AN agricultural group has hit back at claims from new research that suggest traditional farming methods should be halted, with trees planted where sheep now graze.

The suggestions come from a new report by the University of Sheffield that claims British sheep farmers would profit from allowing their grasslands to regenerate into forest.

But these are recommendations that the National Sheep Association (NSA) strongly disagree with.

NSA Chief Executive Phil Stocker comments: “The report assumes all sheep farmers are still receiving the old style of subsidy but the reality is that farmers don’t get subsidies anymore. They were withdrawn over 10 years ago with the transition to the basic payment scheme from previous production support. Since then farming businesses have received Government income, but in recognition for keeping land in good environmental and agricultural condition, and for doing specific environmental works through schemes such as Countryside Stewardship. This became a public investment in incentivising and rewarding good environmental land management.
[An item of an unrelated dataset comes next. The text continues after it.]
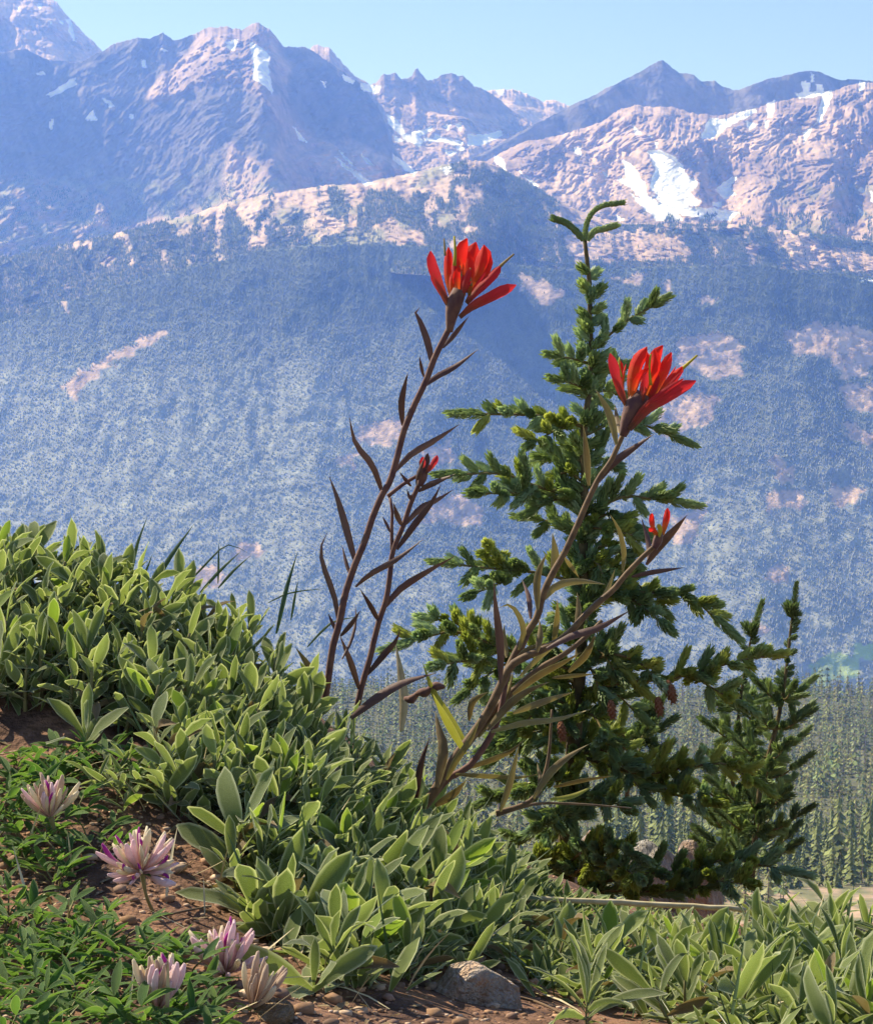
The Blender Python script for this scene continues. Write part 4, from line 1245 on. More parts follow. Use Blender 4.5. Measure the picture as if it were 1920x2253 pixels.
# its neighbour with the small bud
DN = 1.32
bN = at(*cB(590, 1740), DN)
pN = empty('paintbrush_plant', bN, 'thinner maroon stem ending in a small pink bud, right beside the tall dark stem', 'wildflower', 'red paintbrush plants')
add_stem(pN, bN, [cB(590, 1740), cB(620, 1600), cB(680, 1400), cB(700, 1300), cB(735, 1160), cB(790, 1000), cB(812, 850), cB(830, 690), cB(870, 580), cB(910, 480), cB(955, 340), cB(1000, 240), cB(1030, 160)], DN, DN, 15, 11, M_PSTEM, n=34)
add_stem(pN, bN, [cB(830, 690), cB(825, 520), cB(830, 400), cB(815, 300)], DN, DN + 0.01, 9, 7, M_PSTEM, n=8)
add_stem(pN, bN, [cB(800, 290), cB(900, 210), cB(1000, 150)], DN - 0.01, DN, 10, 8, M_PSTEM, n=8)
N_LEAVES = [([cB(735, 1160), cB(680, 1060), cB(600, 925)], 18), ([cB(770, 1070), cB(880, 940), cB(1050, 830), cB(1268, 703)], 24), ([cB(600, 1640), cB(540, 1440), cB(465, 1250)], 20), ([cB(650, 1530), cB(760, 1400), cB(850, 1300), cB(884, 1215)], 21),
            ([cB(860, 660), cB(990, 480), cB(1100, 340), cB(1166, 205)], 22), ([cB(915, 490), cB(1030, 370), cB(1130, 320), cB(1252, 243)], 20), ([cB(1010, 260), cB(1100, 205), cB(1268, 133)], 19), ([cB(900, 500), cB(860, 420), cB(835, 330)], 17),
            ([cB(815, 540), cB(790, 480), cB(758, 425)], 11), ([cB(960, 220), cB(920, 170), cB(875, 118)], 13), ([cB(990, 270), cB(950, 300), cB(930, 240)], 14), ([cB(1000, 230), cB(1010, 130), cB(1062, 0)], 20)]
for k, (pts, w_) in enumerate(N_LEAVES):
    add_leaf(pN, bN, pts, DN, w_ * 0.66, M_PLEAF, 400 + k)
head(pN, bN, cB, [([(1045, 130), (1045, 70), (1040, 15)], 14, M_CRIM, -0.004), ([(1060, 130), (1100, 80), (1142, 5)], 15, M_CRIM, -0.008), ([(1050, 120), (1070, 60), (1075, -10)], 13, M_PLEAF, 0.004), ([(1035, 130), (1030, 80), (1020, 40)], 11, M_PLEAF, 0.0)],
     ([(1020, 220), (1040, 150), (1055, 90)], [13, 22, 16]), DN - 0.006, 430)

# the sprawling plant in front of the spruce
DB = 1.22
bB = at(*cD(40, 1760), DB)
pB = empty('paintbrush_plant', bB, 'sprawling olive-brown plant with the lower red paintbrush flower, in front of the spruce', 'wildflower', 'red paintbrush plants')
add_stem(pB, bB, [cD(40, 1760), cD(150, 1600), cD(240, 1450), cD(330, 1330), cD(420, 1200), cD(480, 1080), cD(540, 950), cD(590, 850), cD(640, 760), cD(690, 680), cD(720, 560), cD(770, 450), cD(840, 330), cD(900, 200), cD(960, 60), cC(960, 1790), cC(1000, 1720), cC(1060, 1640), cC(1100, 1550), cC(1135, 1470)], DB, DB - 0.02, 23, 11, M_PSTEM2, n=48)
add_stem(pB, bB, [cD(440, 1170), cD(540, 960), cD(620, 900), cD(720, 855), cD(840, 790), cD(920, 705), cD(1000, 620), cD(1100, 535), cD(1170, 450), cD(1250, 365), cD(1330, 290)], DB - 0.01, DB - 0.03, 20, 11, M_PSTEM2, n=30)
add_stem(pB, bB, [cD(300, 1380), cD(420, 1230), cD(560, 1080), cD(700, 960), cD(840, 880), cD(960, 780), cD(1040, 700)], DB + 0.01, DB + 0.02, 20, 9, M_PSTEM2, n=22)
add_stem(pB, bB, [cD(60, 1740), cD(200, 1560), cD(330, 1480), cD(470, 1260), cD(530, 1000), cD(600, 870), cD(655, 740)], DB + 0.006, DB + 0.01, 18, 10, M_PSTEM, n=20)
add_stem(pB, bB, [cD(470, 1740), cD(600, 1700), cD(680, 1650), cD(720, 1560), cD(750, 1440), cD(770, 1180)], DB + 0.02, DB + 0.02, 13, 5, M_PSTEM2, n=16)
add_stem(pB, bB, [cD(470, 1750), cD(680, 1690), cD(900, 1690), cD(1200, 1712)], DB + 0.02, DB + 0.05, 9, 3, M_PSTEM2, n=16)
B_LEAVES = [([cC(1090, 1540), cC(1060, 1400), cC(1020, 1300), cC(962, 1203)], 26, 2), ([cC(1110, 1470), cC(1095, 1390), cC(1083, 1298)], 18, 2), ([cC(970, 1780), cC(1060, 1660), cC(1180, 1570), cC(1322, 1473)], 25, 1), ([cC(925, 1790), cC(910, 1600), cC(888, 1418)], 22, 2),
            ([cD(1280, 400), cD(1360, 290), cD(1430, 210), cD(1498, 130)], 27, 1), ([cD(1290, 380), cD(1290, 270), cD(1250, 140)], 18, 1), ([cD(1150, 440), cD(1158, 330), cD(1130, 210), cD(1083, 128)], 17, 2), ([cD(1200, 465), cD(1310, 440), cD(1484, 413)], 16, 1),
            ([cD(700, 610), cD(800, 510), cD(930, 485), cD(1060, 505)], 25, 3), ([cD(690, 640), cD(685, 500), cD(705, 410), cD(745, 335)], 26, 2), ([cD(775, 470), cD(790, 350), cD(772, 225)], 28, 3), ([cD(655, 690), cD(645, 570), cD(608, 478)], 17, 1),
            ([cD(490, 1040), cD(490, 820), cD(470, 640), cD(455, 478)], 26, 1), ([cD(590, 860), cD(618, 760), cD(590, 670), cD(540, 615), cD(485, 630)], 19, 2), ([cD(525, 900), cD(515, 820), cD(512, 720)], 17, 2), ([cD(690, 870), cD(705, 780), cD(700, 690)], 21, 2), ([cD(775, 830), cD(798, 700), cD(800, 580)], 20, 2), ([cD(900, 730), cD(915, 640), cD(905, 545)], 19, 2),
            ([cD(740, 850), cD(880, 780), cD(1020, 740), cD(1192, 645)], 24, 1), ([cD(860, 980), cD(950, 890), cD(1005, 775)], 25, 2), ([cD(770, 1010), cD(880, 1000), cD(1012, 988)], 14, 2), ([cD(560, 1200), cD(720, 1140), cD(885, 1085)], 22, 2), ([cD(440, 1300), cD(620, 1250), cD(800, 1230), cD(985, 1175)], 22, 2),
            ([cD(320, 1240), cD(340, 1140), cD(425, 1085)], 22, 2), ([cD(305, 1420), cD(230, 1290), cD(170, 1180), cD(128, 1095)], 25, 4), ([cD(250, 1530), cD(440, 1545), cD(600, 1550), cD(705, 1525)], 20, 2), ([cD(310, 1500), cD(460, 1450), cD(560, 1400), cD(622, 1338)], 22, 3), ([cD(490, 1730), cD(540, 1590), cD(592, 1375)], 22, 2),
            ([cD(150, 1600), cD(185, 1400), cD(160, 1290), cD(140, 1190)], 34, 2), ([cD(35, 1680), cD(60, 1480), cD(112, 1325)], 22, 1), ([cD(670, 1660), cD(760, 1520), cD(860, 1430), cD(965, 1368)], 25, 3), ([cD(700, 1650), cD(705, 1560), cD(690, 1470)], 17, 2), ([cD(780, 1600), cD(940, 1565), cD(1105, 1538)], 17, 2), ([cD(760, 1665), cD(880, 1645), cD(1005, 1585)], 17, 4),
            ([cD(540, 960), cD(640, 860), cD(760, 820)], 22, 2), ([cD(600, 1000), cD(720, 880), cD(860, 760), cD(960, 650)], 21, 3), ([cD(560, 1100), cD(700, 1000), cD(830, 930), cD(930, 870)], 26, 2), ([cD(420, 1290), cD(540, 1150), cD(640, 1080), cD(760, 1030)], 26, 2), ([cD(370, 1330), cD(480, 1180), cD(540, 1060), cD(560, 960)], 24, 2),
            ([cD(200, 1560), cD(250, 1460), cD(330, 1340), cD(380, 1230)], 22, 2), ([cD(140, 1700), cD(240, 1640), cD(310, 1560)], 30, 2), ([cD(1000, 640), cD(1060, 560), cD(1110, 420)], 17, 2), ([cD(840, 360), cD(880, 420), cD(915, 470)], 14, 2)]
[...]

Mr Stocker continues: “To expect sheep farmers to give up farming sheep and plant forests ignores two basic facts; firstly sheep farming is more than just a business, it is part of our culture and heritage and farmers get huge pride and satisfaction from farming sheep; secondly, it’s really easy for scientists to justify the planting of forests through a carbon calculation alone because it is easy to measure how much carbon is in a tree and then apply an offset value. What these scientists ignore is that we have to look at land management on a multi- functional basis, not just one metric of carbon."